EXCERPTED RECORDS:
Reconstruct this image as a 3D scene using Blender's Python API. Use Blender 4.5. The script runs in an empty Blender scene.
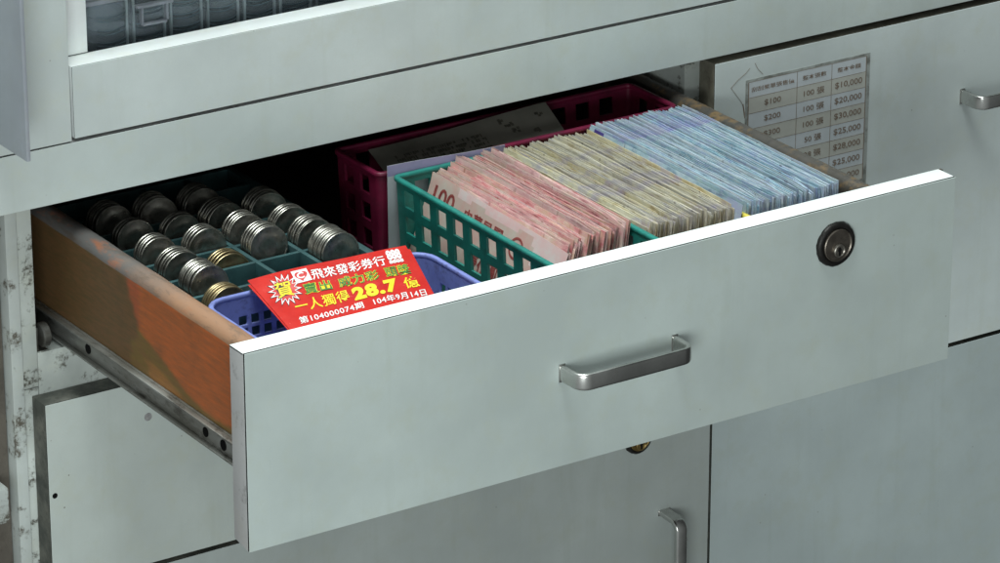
import bpy, bmesh, math, random
from mathutils import Vector, Matrix
random.seed(7)
S = 0.001                                   # the scene is written in millimetres
scn = bpy.context.scene
COL = scn.collection
R_ = random.Random(11)

# ------------------------------------------------------------ camera numbers (photo 1000 x 563)
CAM_ROT = (1.18096, 0.0, -0.57898)
CAM_LOC = Vector((-0.9685, -1.7274, 0.8535))
FPX = 4085.7
from mathutils import Euler
CR = Euler(CAM_ROT, 'XYZ').to_matrix()
def ray(u, v):
    return CR @ Vector(((u-500)/FPX, -(v-281.5)/FPX, -1.0))
def un(u, v, ax, val):                      # photograph measurement -> millimetres on an axis plane
    d = ray(u, v); t = (val*S - CAM_LOC[ax]) / d[ax]
    return (CAM_LOC + d*t) / S

# ------------------------------------------------------------ materials
def lin(c):
    return tuple(((x/255)/12.92 if x/255 <= .04045 else ((x/255+.055)/1.055)**2.4) for x in c) + (1,)
MATS = {}
class NT:
    def __init__(s, name):
        s.m = bpy.data.materials.new(name); s.m.use_nodes = True
        s.t = s.m.node_tree; s.b = s.t.nodes['Principled BSDF']; MATS[name] = s.m
        s.tc = s.t.nodes.new('ShaderNodeTexCoord')
    def n(s, typ, **kw):
        x = s.t.nodes.new(typ)
        for k, v in kw.items(): setattr(x, k, v)
        return x
    def l(s, a, b): s.t.links.new(a, b)
    def mapping(s, scale=(1,1,1), loc=(0,0,0), src='Object'):
        m = s.n('ShaderNodeMapping'); m.inputs['Scale'].default_value = scale; m.inputs['Location'].default_value = loc
        s.l(s.tc.outputs[src], m.inputs['Vector']); return m.outputs[0]
    def noise(s, vec, scale, detail=4, rough=.55, w=None):
        x = s.n('ShaderNodeTexNoise'); x.inputs['Scale'].default_value = scale
        x.inputs['Detail'].default_value = detail; x.inputs['Roughness'].default_value = rough
        if w is not None:
            x.noise_dimensions = '4D'; s.l(w, x.inputs['W'])
        s.l(vec, x.inputs['Vector']); return x.outputs['Fac']
    def rng(s, fac, a, b, c=0, d=1):
        x = s.n('ShaderNodeMapRange'); x.inputs[1].default_value = a; x.inputs[2].default_value = b
        x.inputs[3].default_value = c; x.inputs[4].default_value = d; s.l(fac, x.inputs[0]); return x.outputs[0]
    def mul(s, a, b):
        x = s.n('ShaderNodeMath', operation='MULTIPLY'); s.l(a, x.inputs[0])
        if isinstance(b, (int, float)): x.inputs[1].default_value = b
        else: s.l(b, x.inputs[1])
        return x.outputs[0]
    def mix(s, fac, a, b):
        x = s.n('ShaderNodeMix', data_type='RGBA')
        if isinstance(fac, (int, float)): x.inputs[0].default_value = fac
        else: s.l(fac, x.inputs[0])
        for v, i in ((a, 6), (b, 7)):
            if isinstance(v, tuple): x.inputs[i].default_value = v
            else: s.l(v, x.inputs[i])
        return x.outputs[2]
    def bump(s, h, strength=.2, dist=.0004):
        x = s.n('ShaderNodeBump'); x.inputs['Strength'].default_value = strength; x.inputs['Distance'].default_value = dist
        s.l(h, x.inputs['Height']); s.l(x.outputs[0], s.b.inputs['Normal'])
    def fin(s, col, rough=.5, metal=0, spec=.5):
        if isinstance(col, tuple): s.b.inputs['Base Color'].default_value = col
        else: s.l(col, s.b.inputs['Base Color'])
        if isinstance(rough, (int, float)): s.b.inputs['Roughness'].default_value = rough
        else: s.l(rough, s.b.inputs['Roughness'])
        s.b.inputs['Metallic'].default_value = metal
        s.b.inputs['Specular IOR Level'].default_value = spec
        return s.m

def g(r, gg, b): return (r, gg, b, 1)

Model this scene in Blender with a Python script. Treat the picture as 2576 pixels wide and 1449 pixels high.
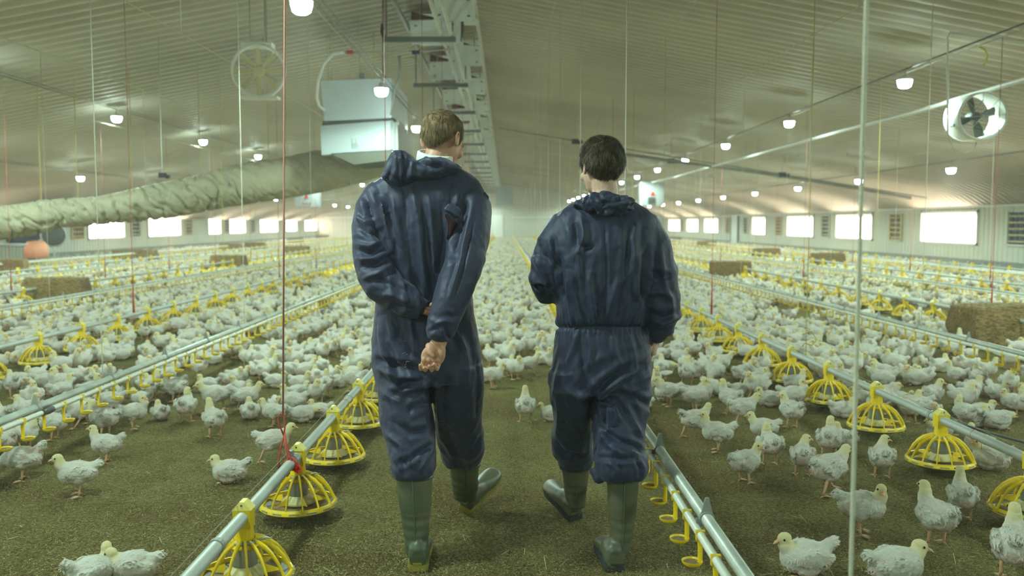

PROBLEM TO WORK ON: Repeat the lines of the listing above verbatim, beginning at its first line and ending at the line containing "R_ = random.Random(11)", which is included. Omit pictures.

EXERCISE RESPONSE:
Reconstruct this image as a 3D scene using Blender's Python API. Use Blender 4.5. The script runs in an empty Blender scene.
import bpy, bmesh, math, random
from mathutils import Vector, Matrix
random.seed(7)
S = 0.001                                   # the scene is written in millimetres
scn = bpy.context.scene
COL = scn.collection
R_ = random.Random(11)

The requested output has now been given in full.